Implementing artifact signing rigorously often introduces release friction, requiring organisations to weigh deployment speed against stronger provenance and tamper resistance.

  • A container image is signed at build time, and the deployment platform rejects any unsigned image even if it comes from an approved registry.
  • A package manager verifies signatures before installing dependencies, reducing the chance that a compromised mirror can inject malicious code.
  • An AI agent pipeline signs model artefacts and prompt bundles so that downstream execution can confirm they came from the expected release workflow.
  • A security team pairs signing with rotation and offboarding discipline from the Ultimate Guide to NHIs, ensuring the signing identity itself is controlled like any other privileged NHI.
  • A release gate checks provenance attestations against NIST Cybersecurity Framework 2.0 outcomes before artifacts are promoted to production.

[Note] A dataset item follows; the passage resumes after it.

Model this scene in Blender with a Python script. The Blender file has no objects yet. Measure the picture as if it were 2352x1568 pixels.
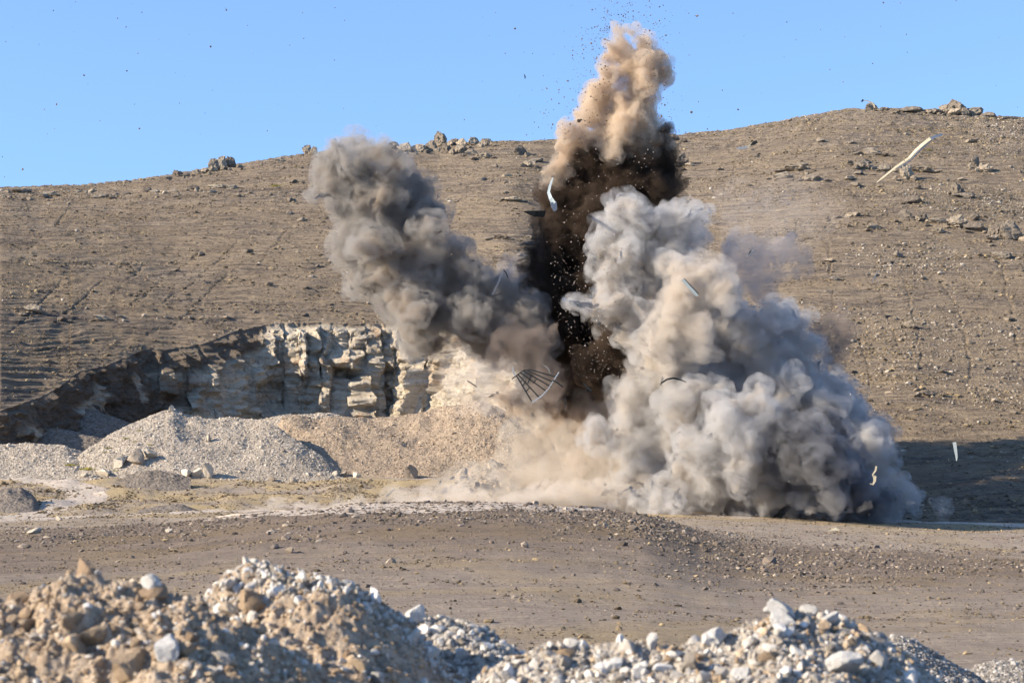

These use cases are strongest where build outputs move across teams or environments, because the signature becomes the portable proof that the artifact was produced by the expected pipeline rather than modified in transit.

Why It Matters in NHI Security

Artifact signing matters because the systems that build, store, and deploy software are controlled by NHIs such as service accounts, CI runners, API keys, and automation agents. If those identities are overprivileged or poorly governed, a signature can be forged, misapplied, or trusted without adequate verification. NHI governance guidance in the Ultimate Guide to NHIs shows why this is not a niche concern: 96% of organisations store secrets outside of secrets managers in vulnerable locations including code, config files, and CI/CD tools.

That risk makes signing a control, not a guarantee. It only works when signing keys are protected, release identities are narrowly scoped, and verification happens at the point of use. In zero trust programs, artifact signing complements policy enforcement by reducing blind trust in mutable tags and unsigned assets, especially when aligned with identity hygiene and lifecycle controls. Organisations typically encounter the need for artifact signing only after a poisoned dependency, compromised build runner, or tampered release has already reached production, at which point the control becomes operationally unavoidable to address.

Standards & Framework Alignment

This section maps relevant standards and security frameworks to the operational risks and controls described in this guidance.

OWASP Non-Human Identity Top 10 address the attack and risk surface, while NIST CSF 2.0 and NIST Zero Trust (SP 800-207) set the governance and control requirements practitioners need to meet.

Framework Control / Reference Relevance
OWASP Non-Human Identity Top 10 NHI-02 Covers secret and credential protection for non-human identities used to sign artifacts.
NIST CSF 2.0 PR.DS Artifact signing supports data integrity by ensuring build outputs are not altered.
NIST Zero Trust (SP 800-207) JIT Zero trust requires continuous verification of signed artifacts before access or deployment.

Verify artifact provenance at deployment time and grant build identities only just-in-time privileges.